- Aim of the task
Omit all images. Write out the rest of the material exactly.

— start —

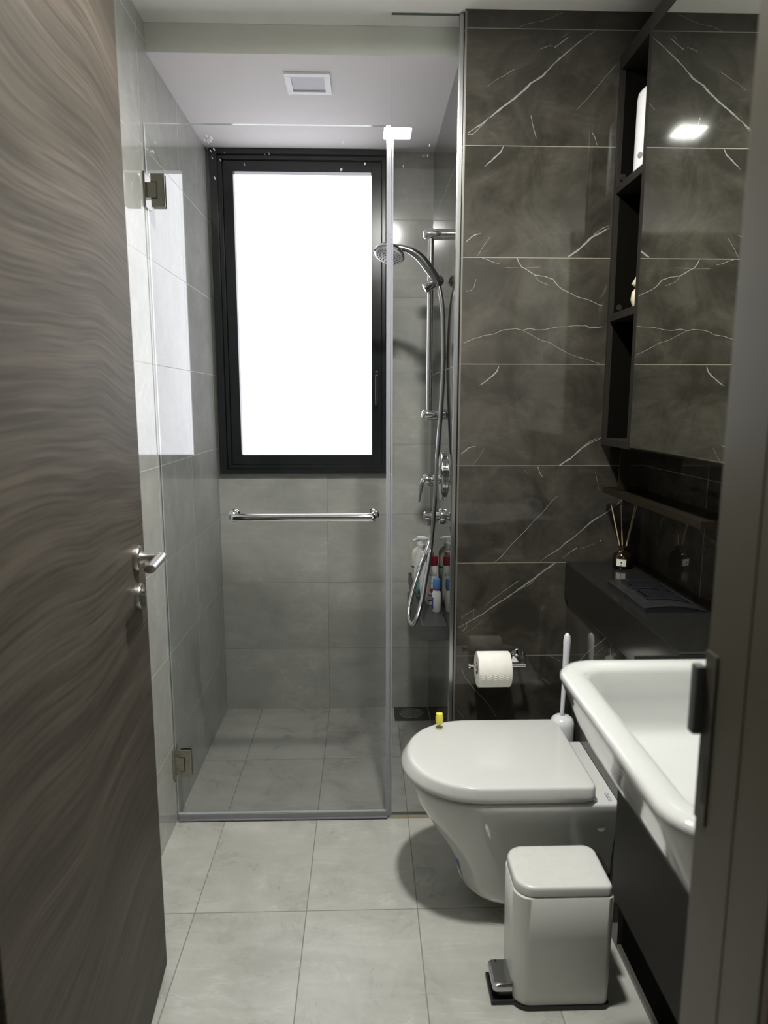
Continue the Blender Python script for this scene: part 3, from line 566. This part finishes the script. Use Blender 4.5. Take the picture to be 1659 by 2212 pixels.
tube(b, [(x, yy-0.001, z) for x, z in rings_], 0.0006, 6); obj('label_ring', b, m_olive, t)
b = B(); vs = [b.verts.new(p) for p in [(cx-0.009, yy-0.0012, z0+0.064), (cx-0.006, yy-0.0012, z0+0.052), (cx-0.002, yy-0.0012, z0+0.047), (cx+0.002, yy-0.0012, z0+0.052), (cx+0.006, yy-0.0012, z0+0.064)]]; b.faces.new(vs); obj('label_drop', b, m_red, t)
for i, (zz, mt) in enumerate([(0.041, m_ink), (0.037, m_ink), (0.031, m_pink), (0.022, m_ink)]):
    b = B(); box(b, cx-0.014, cx+0.002, yy-0.0009, yy-0.0004, z0+zz-(0.0035 if i == 3 else 0.0012), z0+zz+(0.0012 if i != 3 else 0.0015)); obj('label_print', b, mt, t)
# small bottle, blue cap
cx, cy = 0.8745, 0.300
t = bottle('travel_bottle', 'small white bottle with bright blue cap at the front of the bottles', cx, cy, z0,
           [(0.014, 0), (0.0165, 0.004), (0.0172, 0.05), (0.0155, 0.072), (0.0115, 0.080), (0.0115, 0.086)], m_white, 1.0, 0.8)
b = B(); lathe(b, [(0.0135, 0.086), (0.0140, 0.088), (0.0140, 0.119), (0.0125, 0.122)], (cx, cy, z0), 'z', 28); obj('bottle_cap', b, m_blue, t, smooth=True, angle=40)
strip_label('label', t, cx, cy, z0, 0.014, 0.056, lambda u: 0.012, 0.0004, m_navy, -1.15, lambda h: 0.0172, 0.8)
# ------------------------------------------------------------------ floor drain
t = thing('floor_drain', 'square dark steel drain in the shower floor corner', 'drain', (0.82, 0.76, 0.0))
b = B(); box(b, 0.744, 0.895, 0.692, 0.823, 0.0003, 0.003, 0.0008); obj('drain_plate', b, m_drain, t)
b = B(); tube(b, [(0.82+0.052*math.cos(a), 0.758+0.045*math.sin(a), 0.0032) for a in (2*math.pi*i/40 for i in range(41))], 0.0012, 6)
obj('drain_ring', b, m_steel, t)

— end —

- Full answer
Continue the Blender Python script for this scene: part 3, from line 566. This part finishes the script. Use Blender 4.5. Take the picture to be 1659 by 2212 pixels.
tube(b, [(x, yy-0.001, z) for x, z in rings_], 0.0006, 6); obj('label_ring', b, m_olive, t)
b = B(); vs = [b.verts.new(p) for p in [(cx-0.009, yy-0.0012, z0+0.064), (cx-0.006, yy-0.0012, z0+0.052), (cx-0.002, yy-0.0012, z0+0.047), (cx+0.002, yy-0.0012, z0+0.052), (cx+0.006, yy-0.0012, z0+0.064)]]; b.faces.new(vs); obj('label_drop', b, m_red, t)
for i, (zz, mt) in enumerate([(0.041, m_ink), (0.037, m_ink), (0.031, m_pink), (0.022, m_ink)]):
    b = B(); box(b, cx-0.014, cx+0.002, yy-0.0009, yy-0.0004, z0+zz-(0.0035 if i == 3 else 0.0012), z0+zz+(0.0012 if i != 3 else 0.0015)); obj('label_print', b, mt, t)
# small bottle, blue cap
cx, cy = 0.8745, 0.300
t = bottle('travel_bottle', 'small white bottle with bright blue cap at the front of the bottles', cx, cy, z0,
           [(0.014, 0), (0.0165, 0.004), (0.0172, 0.05), (0.0155, 0.072), (0.0115, 0.080), (0.0115, 0.086)], m_white, 1.0, 0.8)
b = B(); lathe(b, [(0.0135, 0.086), (0.0140, 0.088), (0.0140, 0.119), (0.0125, 0.122)], (cx, cy, z0), 'z', 28); obj('bottle_cap', b, m_blue, t, smooth=True, angle=40)
strip_label('label', t, cx, cy, z0, 0.014, 0.056, lambda u: 0.012, 0.0004, m_navy, -1.15, lambda h: 0.0172, 0.8)
# ------------------------------------------------------------------ floor drain
t = thing('floor_drain', 'square dark steel drain in the shower floor corner', 'drain', (0.82, 0.76, 0.0))
b = B(); box(b, 0.744, 0.895, 0.692, 0.823, 0.0003, 0.003, 0.0008); obj('drain_plate', b, m_drain, t)
b = B(); tube(b, [(0.82+0.052*math.cos(a), 0.758+0.045*math.sin(a), 0.0032) for a in (2*math.pi*i/40 for i in range(41))], 0.0012, 6)
obj('drain_ring', b, m_steel, t)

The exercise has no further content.